Your objective:
Among the lines of these entries, how many hold the word "Python"? State only the number.
-------- Task inputs
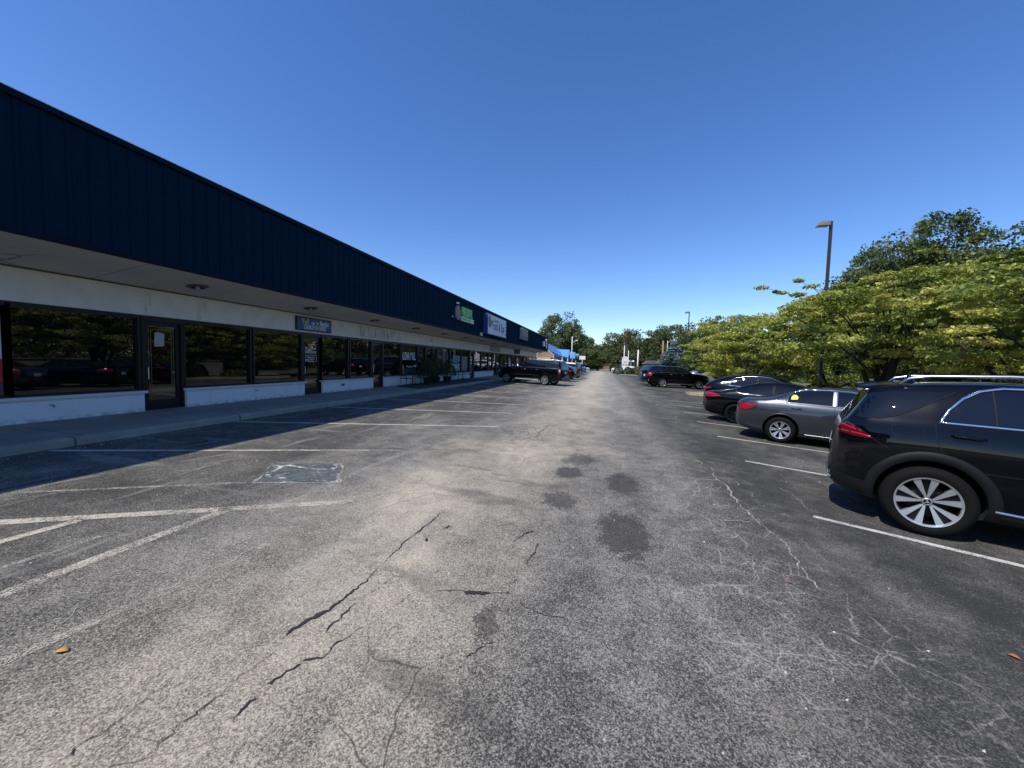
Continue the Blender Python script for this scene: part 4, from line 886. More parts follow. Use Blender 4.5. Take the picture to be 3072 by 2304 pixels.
# -- graphite sedan
S2=dict(x0=-1.07,x1=3.78,wb=2.80,tr=.332,rim=.215,ty=.80,arch=.385,
 top=[(-1.07,.60),(-1.06,.86),(-1.0,1.00),(-.85,1.085),(-.5,1.12),(-.36,1.135),(0,1.27),(.3,1.39),(.6,1.455),(1.0,1.478),(1.35,1.475),(1.65,1.43),(1.95,1.30),(2.3,1.10),(2.55,1.00),(2.9,.965),(3.4,.87),(3.65,.74),(3.78,.55)],
 bot=[(-1.07,.46),(-1.03,.32),(-.8,.25),(-.4,.20),(0,.18),(2.8,.17),(3.4,.18),(3.7,.24),(3.78,.4)],
 hw=[(-1.07,.42),(-1.04,.57),(-.96,.70),(-.80,.82),(-.55,.885),(-.3,.905),(.3,.922),(1.5,.922),(2.6,.915),(3.1,.88),(3.45,.78),(3.68,.58),(3.78,.36)],
 sh=[(-1.07,.93),(-.6,1.005),(0,1.01),(1.5,.985),(2.4,.93),(3.2,.84),(3.78,.66)],
 rw=[(-1.07,.6),(-.4,.62),(.1,.60),(.5,.60),(1.4,.60),(1.9,.62),(2.4,.66),(3.78,.5)])
def sedan(name,label,spec,mat,style,contact,heading,dlo,chr_,handles=True,sticker=False,tail=None,group='cars parked in the angled stalls',extra=None,divs=(.355,1.03),divw=(.02,.10),hz=.925):
    root=empty(name); c=Car(spec); common(c,spec,root,mat,style)
    for sd in (-1,1):
        c.patch('side_window',dlo,glassm,root,sd)
        if chr_: c.strip('chrome_trim',chr_,.02,chrome,root,sd,.010)
        zt=lambda x: max(np.interp(x,[p[0] for p in dlo[:len(dlo)//2+2]],[p[1] for p in dlo[:len(dlo)//2+2]]),0)
        for dx,dw in zip(divs,divw): c.strip('window_pillar',[(dx,min(p[1] for p in dlo)+.01),(dx+.0,spec['dtop'])],dw,satin if dw>.05 and mat is P_grey else cladding,root,sd,.008)
        c.strip('door_seam',spec['seam'],.007,seam_m,root,sd,.002); xm=divs[1]; c.strip('door_seam',[(xm,min(p[1] for p in dlo)-.02),(xm+.02,.6),(xm-.02,spec['bot'][4][1]+.09)],.007,seam_m,root,sd,.002)
        if handles:
            for hx in (divs[0]-.17,xm+.1):
                y=c.sidey(hx+.1,hz,sd); MB().tube([(hx,y+sd*.003,hz),(hx+.03,y+sd*.03,hz+.003),(hx+.19,y+sd*.03,hz-.003),(hx+.22,y+sd*.003,hz-.006)],[.009,.013,.013,.009],8).build('door_handle',mat,root,True)
        if spec.get('crease'): c.strip('body_crease',spec['crease'],.012,mat,root,sd,.007)
        c.strip('sill_trim',[(.5,spec['bot'][4][1]+.10),(2.2,spec['bot'][4][1]+.10)],.018,satin if mat is P_grey else cladding,root,sd,.01)
        c.strip('wheel_arch_lip',arc(0,spec['tr']+.02,spec['arch']+.012,-8,186,24),.022,mat,root,sd,.012); c.strip('wheel_arch_lip',arc(spec['wb'],spec['tr']+.02,spec['arch']+.012,-8,186,24),.022,mat,root,sd,.012)
        if tail: c.patch('taillight',tail,red_l,root,sd,.006,.04); c.strip('taillight_edge',tail+[tail[0]],.012,dred,root,sd,.009)
        c.patch('headlight',[(spec['x1']-.75,.76),(spec['x1']-.45,.80),(spec['x1']-.22,.68),(spec['x1']-.30,.60),(spec['x1']-.6,.66)],clear_l,root,sd,.006,.05)
        c.strip('bumper_line',[(-.97,.60),(-.6,.55),(-.40,.50)],.008,seam_m,root,sd,.002)
        mirror(c,2.02,.99,sd,root,mat,.80)
    if sticker: c.patch('yellow_sticker',[(.17,1.13),(.30,1.14),(.32,1.19),(.28,1.245),(.21,1.25),(.17,1.20)],simple('yellow_sticker',(.75,.70,.10),.5),root,-1,.007,.05)
    rz=spec['rearglass']; c.patch('rear_window',rz,glassm,root,1,.005,.1,'z'); c.patch('windshield',spec['windshield'],glassm,root,1,.005,.1,'z')
    c.patch('licence_plate',[(-.16,.66),(.16,.66),(.16,.80),(-.16,.80)],plate_m,root,-1,.01,.08,'x')
    if extra: extra(c,root)
    place(root,contact,heading,-(spec['ty']+.118),spec['tr']); tag(root,label,'car',group); return root,c
S2.update(dtop=1.385,seam=[(.06,.99),(.09,.86),(.18,.70),(.36,.55),(.42,.30)],crease=[(-.98,.865),(-.5,.925),(.1,.915),(1.3,.885),(2.6,.84)],
 rearglass=[(-.30,-.60),(-.30,.60),(.28,.54),(.28,-.54)],windshield=[(1.62,-.58),(1.62,.58),(2.38,.68),(2.38,-.68)])
sedan('parked_sedan','graphite grey sedan with chrome window trim and silver alloy wheels beside the large SUV',S2,P_grey,'seven',(4.40,11.07),115,
 [(.10,1.06),(.13,1.20),(.24,1.30),(.48,1.37),(.9,1.395),(1.3,1.385),(1.6,1.33),(1.9,1.18),(2.02,1.06),(1.0,1.05)],
 [(2.08,1.045),(1.0,1.03),(.07,1.04),(.09,1.20),(.20,1.32),(.46,1.395),(.9,1.42),(1.32,1.41),(1.64,1.35),(1.98,1.18)],sticker=True,
 tail=[(-.98,.93),(-.80,.955),(-.52,.925),(-.62,.86),(-.78,.775),(-.98,.77)])
# -- black fastback sedan
S3=copyspec(S2,x0=-1.10,x1=3.77,wb=2.85,tr=.335,rim=.235,
 top=[(-1.10,.58),(-1.09,.88),(-1.03,1.0),(-.9,1.055),(-.5,1.08),(-.2,1.16),(.2,1.33),(.6,1.43),(1.0,1.475),(1.4,1.47),(1.75,1.40),(2.1,1.22),(2.4,1.06),(2.6,1.00),(2.95,.96),(3.4,.87),(3.65,.74),(3.77,.55)],
 dtop=1.345,seam=[(.16,1.0),(.18,.86),(.24,.72),(.40,.55),(.45,.30)],crease=[(-1.0,.90),(-.5,.93),(.3,.91),(2.6,.86)],
 rearglass=[(-.42,-.58),(-.42,.58),(.30,.52),(.30,-.52)])
sedan('parked_sedan','black fastback sedan with black mesh wheels beside the graphite sedan',S3,P_black,'mesh',(4.34,14.34),114,
 [(-.04,1.13),(.14,1.21),(.42,1.30),(.75,1.345),(1.15,1.355),(1.5,1.32),(1.85,1.18),(2.05,1.06),(1.0,1.035),(.16,1.05)],
 [(2.1,1.04),(1.0,1.012),(.15,1.03),(.03,1.06),(-.05,1.13)],tail=[(-1.02,.97),(-.80,1.01),(-.60,.97),(-.46,.90),(-.74,.86),(-1.02,.84)],divs=(.36,1.02),divw=(.015,.09),hz=.90)
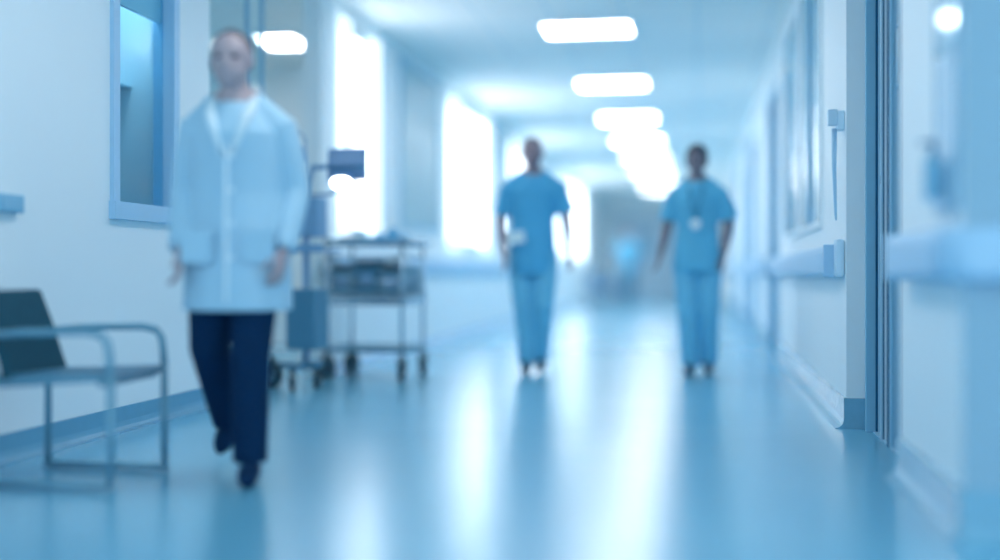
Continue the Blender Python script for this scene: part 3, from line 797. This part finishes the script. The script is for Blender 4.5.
----------------
Solution to the exercise:
2